Based on Roger Corman’s 1960 movie about a humanity-devouring plant from Outer Space that finds a loving home in Mr. Mushnik’s Skid Row flower shop, the 1982 musical began life at the tiny theatrical greenhouse known as the WPA Theatre, on lower Fifth Avenue. Howard Ashman, the artistic director and librettist, collaborated with composer Alan Menken on the score, a tongue-in-cheek pastiche of ’60s girl-group sass, doo-wop and torchy Broadway balladry. The one-month run was quickly transferred by the uptown powerhouse Trilateral Commission of the Shubert Organization, David Geffen and an unknown Brit named Cameron Mackintosh, to the Orpheum Theatre on Second Avenue, where it ran for five years. Ashman and Menken would go on to Disney stardom, of course (Beauty And The Beast, The Little Mermaid, Aladdin), until Ashman died of AIDS in 1991, at age 40.

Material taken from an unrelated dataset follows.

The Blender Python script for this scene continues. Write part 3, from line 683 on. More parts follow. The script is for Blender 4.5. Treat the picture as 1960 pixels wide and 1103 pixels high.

Driving it all was the star-making performance of Greene as Audrey, who works in the store, has a sadistic dentist boyfriend and dreams of the good life in a tract house — “nothing fancy like Levittown” — somewhere that’s green. She’s also the love object of Seymour, the put-upon shopkeeper’s assistant who first stumbles upon the plant as a seedling during a total eclipse of the sun and subsequently names it Audrey II. Greene already had a cult following from her performance as Jenny in Joe Papp’s legendary production of The Threepenny Opera at Lincoln Center, but Little Shop secured her place in the pantheon of latter-day Violettas and Mimis, destined for glorious, glottal demise.
So here was Greene all these years later, scarily sleek and bewigged; it could have been Carol Channing up there, except for that voice, seemingly unchanged after three decades: a bated-breath birdsong of chirps and moans that tugs at the heart and then tugs some more, ever threatening to cross the line into camp but triumphing on sheer musicality. As her foils for this staging by Dick Scanlan, Greene was quite wonderfully served by Jake Gyllenhaal as Seymour and SNL‘s Taran Killam as the wicked dentist (among several roles he took on with equal relish). Gyllenhaal’s zhlubby, bespectacled Seymour adds yet another accomplished, unexpected character to the range of stage roles the movie star has taken on; his singing showed both delicacy and, in Seymour’s rousing duet with Greene, “Suddenly Seymour,” considerable power. Flower power, I guess.
Joe Grifasi as Mushnik, Eddie Cooper as Audrey II and Tracy Nicole Chapman, Marva Hicks and Ramona Keller as the back-up singers we’d all love to have embellishing our lives, were all fine. But this fundraiser for City Center’s musical programming rightfully belonged to Greene.